Ken Burns’ Latest Series Examines the Evolution of Country and What Sets it Apart from Other Music Genres

The documentarian sat down with WW to discuss his eight-part, 16-hour series, which debuts Sept. 15 on OPB.

(Courtesy of Les Leverett Collection, Grand Ole Opry Archives)

Amid a packed crowd of enthusiastic Oregon Public Broadcasting supporters at Revolution Hall in late July, the nation's undisputed documentarian laureate teased his newest project, Country Music, with a hosted screening of selected segments. Because Ken Burns' distinct filmmaking style lends itself to easy parody—slow pan across still images, interview snippets that linger a beat too long, immersion in aspects of Americana that are ordinarily taken for granted (jazz, baseball, the Civil War)—it's easy to forget just how masterful his programs can be. The filmmaker has earned such rarefied trust among the public he's all but guaranteed access to living legends as well as otherwise unavailable material heretofore unseen (Country Music includes home movie footage of Johnny Cash and Elvis Presley "just goofing around in a hotel room").

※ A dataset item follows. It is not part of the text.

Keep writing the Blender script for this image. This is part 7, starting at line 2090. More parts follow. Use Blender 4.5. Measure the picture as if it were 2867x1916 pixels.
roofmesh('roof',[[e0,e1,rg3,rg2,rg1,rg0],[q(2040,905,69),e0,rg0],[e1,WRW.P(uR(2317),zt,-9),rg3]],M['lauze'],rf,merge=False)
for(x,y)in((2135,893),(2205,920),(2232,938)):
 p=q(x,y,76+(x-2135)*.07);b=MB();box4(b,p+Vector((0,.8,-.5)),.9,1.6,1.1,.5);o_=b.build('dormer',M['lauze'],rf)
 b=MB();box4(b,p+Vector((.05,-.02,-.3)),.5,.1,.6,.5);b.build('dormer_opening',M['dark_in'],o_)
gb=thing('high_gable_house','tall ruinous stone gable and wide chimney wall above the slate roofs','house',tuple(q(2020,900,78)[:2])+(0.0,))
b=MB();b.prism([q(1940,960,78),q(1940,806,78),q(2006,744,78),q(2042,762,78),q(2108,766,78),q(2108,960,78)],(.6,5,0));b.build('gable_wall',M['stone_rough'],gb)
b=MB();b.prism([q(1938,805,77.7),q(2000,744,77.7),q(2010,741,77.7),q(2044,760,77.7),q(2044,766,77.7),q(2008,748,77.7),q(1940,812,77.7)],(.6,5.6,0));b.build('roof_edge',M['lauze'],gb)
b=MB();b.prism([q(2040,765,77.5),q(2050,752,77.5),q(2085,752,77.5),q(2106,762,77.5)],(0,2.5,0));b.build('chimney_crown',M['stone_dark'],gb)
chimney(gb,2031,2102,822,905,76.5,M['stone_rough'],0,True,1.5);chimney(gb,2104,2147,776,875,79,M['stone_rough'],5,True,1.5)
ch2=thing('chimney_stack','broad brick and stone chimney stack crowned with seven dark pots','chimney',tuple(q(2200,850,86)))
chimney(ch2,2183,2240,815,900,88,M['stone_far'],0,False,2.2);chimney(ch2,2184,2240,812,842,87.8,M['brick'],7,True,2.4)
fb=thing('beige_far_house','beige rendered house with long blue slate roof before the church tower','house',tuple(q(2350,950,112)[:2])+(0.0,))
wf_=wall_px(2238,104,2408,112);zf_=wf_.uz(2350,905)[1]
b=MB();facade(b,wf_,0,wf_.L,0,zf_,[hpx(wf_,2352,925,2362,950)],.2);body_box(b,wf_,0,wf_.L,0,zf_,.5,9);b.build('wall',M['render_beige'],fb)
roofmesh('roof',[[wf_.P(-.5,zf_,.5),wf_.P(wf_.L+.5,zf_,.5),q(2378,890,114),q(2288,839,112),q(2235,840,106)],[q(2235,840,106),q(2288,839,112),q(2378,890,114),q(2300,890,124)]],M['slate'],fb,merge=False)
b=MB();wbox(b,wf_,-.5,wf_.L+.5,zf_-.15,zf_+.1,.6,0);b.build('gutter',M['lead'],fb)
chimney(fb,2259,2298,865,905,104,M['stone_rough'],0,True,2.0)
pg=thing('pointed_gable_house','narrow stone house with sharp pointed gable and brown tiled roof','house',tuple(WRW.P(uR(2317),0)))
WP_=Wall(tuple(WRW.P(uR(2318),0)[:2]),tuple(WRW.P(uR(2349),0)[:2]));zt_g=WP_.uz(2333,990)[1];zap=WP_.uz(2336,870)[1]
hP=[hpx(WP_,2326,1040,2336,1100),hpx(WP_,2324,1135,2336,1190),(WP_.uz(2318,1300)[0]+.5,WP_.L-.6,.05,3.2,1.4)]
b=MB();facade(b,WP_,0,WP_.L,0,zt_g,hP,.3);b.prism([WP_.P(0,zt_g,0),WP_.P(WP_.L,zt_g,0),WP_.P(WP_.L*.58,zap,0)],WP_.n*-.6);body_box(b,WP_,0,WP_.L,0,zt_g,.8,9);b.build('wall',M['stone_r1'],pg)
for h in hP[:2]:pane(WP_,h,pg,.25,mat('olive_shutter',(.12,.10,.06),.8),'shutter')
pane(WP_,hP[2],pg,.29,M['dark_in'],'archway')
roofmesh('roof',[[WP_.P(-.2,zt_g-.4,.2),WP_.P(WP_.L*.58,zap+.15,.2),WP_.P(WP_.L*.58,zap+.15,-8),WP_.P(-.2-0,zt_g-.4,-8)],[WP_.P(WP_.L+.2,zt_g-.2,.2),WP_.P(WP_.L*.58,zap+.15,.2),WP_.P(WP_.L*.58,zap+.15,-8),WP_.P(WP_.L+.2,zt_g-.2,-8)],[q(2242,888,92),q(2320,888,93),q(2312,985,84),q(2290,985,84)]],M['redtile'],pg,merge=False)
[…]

However, that often-satirized Burnsian technique genuinely does provide fresh perspective on even the most familiar faces. In the eight-part, 16-hour series, which debuts Sept. 15 on OPB, Dolly Parton becomes an inspirational, young Reese Witherspoon-like heroine; Willie Nelson's cultivated stage persona fades to reveal the callow song peddler of his past; and a seemingly frail Loretta Lynn pulsates here with intellect and ambition. Though he's already working on future documentaries, Burns sat down with WW to talk about his nearly decadelong journey through undiscovered country.


WW: Did you include any musicians from our region?

Ken Burns: I'd say Loretta Lynn was the most important artist coming out of the Northwest. She moved out here following a Kentucky childhood and sang songs for her kids. There's a guy around here who said she had the prettiest voice he'd ever heard and paid for the demo that became her first hit record, which permitted her to go to Nashville.

What time period do you open with?

We start in 1923, when [talent scout and record producer] Ralph Peer records Fiddlin' John Carson in Atlanta, but we're basically racing to the big bang of Jimmie Rodgers and the Carters. Jimmie Rodgers' death ends Episode 1.

What year does the series wrap up?

Our film ends in the mid-'90s with Garth Brooks and the death of Bill Monroe, and then the coda takes us to the death of Johnny Cash in 2003. Our outro shows some contemporary stuff, but the present and recent past should be the province of journalists and critics. We're historians and we cannot make the firm judgments needed without the triangulation and perspective that comes from the passage of time.

In terms of the critical perspective, though, Garth Brooks…I mean, I know he served as kind of a watershed for what country became.

That was a huge, seismic moment. People had crossed over before, but not with such phenomenal success—the dimensions, the number of records sold—which is why we chose to end our narrative there, 20 years out from the present.

Brooks seems so far removed from the pantheon of old country music artists. Around Portland, people tend to sneer at him. Do you imagine he'll gain credibility as time goes on?

Oh, of course. All of those hipsters still sing "Friends in Low Places" in the shower. They just don't tell anyone.

Have you always liked country music?

I love it. I can't say always. My father and grandfather sang me a variety of stuff. In the '60s, I worked in an Ann Arbor, Mich., record store and was very happy reorganizing the Merle Haggard section. I knew the music, but it wasn't my music. I'm a child of R&B and rock 'n' roll. But after [the 2001 series] Jazz, I knew the best topic for a deep dive would be country.

Spending eight years in the deep end of the pool has not disappointed me in any way, shape or form about the efficacy of this as a great project. We don't ever make films about things we know. We make films about things we wish to know about, and we don't tell people what they should know but share with them our process of discovery. From the very beginning, country music has always been lots of different things. Jimmie Rodgers and the Carter Family do not sound at all alike. It's a musical form that has no boundaries.

There have to be some, though? You worked at a record store. Things get shelved in one category or another.

Well, why? Commerce and convenience. As information grows, segregating things may be helpful for our own sensibilities on a very superficial level, but at the end of the day, the records we buy in the R&B bin and the country bin and the classical bin might rearrange our molecules, like all good art should do.

SEE IT: Country Music begins airing at 8 pm Sunday, Sept. 15, on OPB.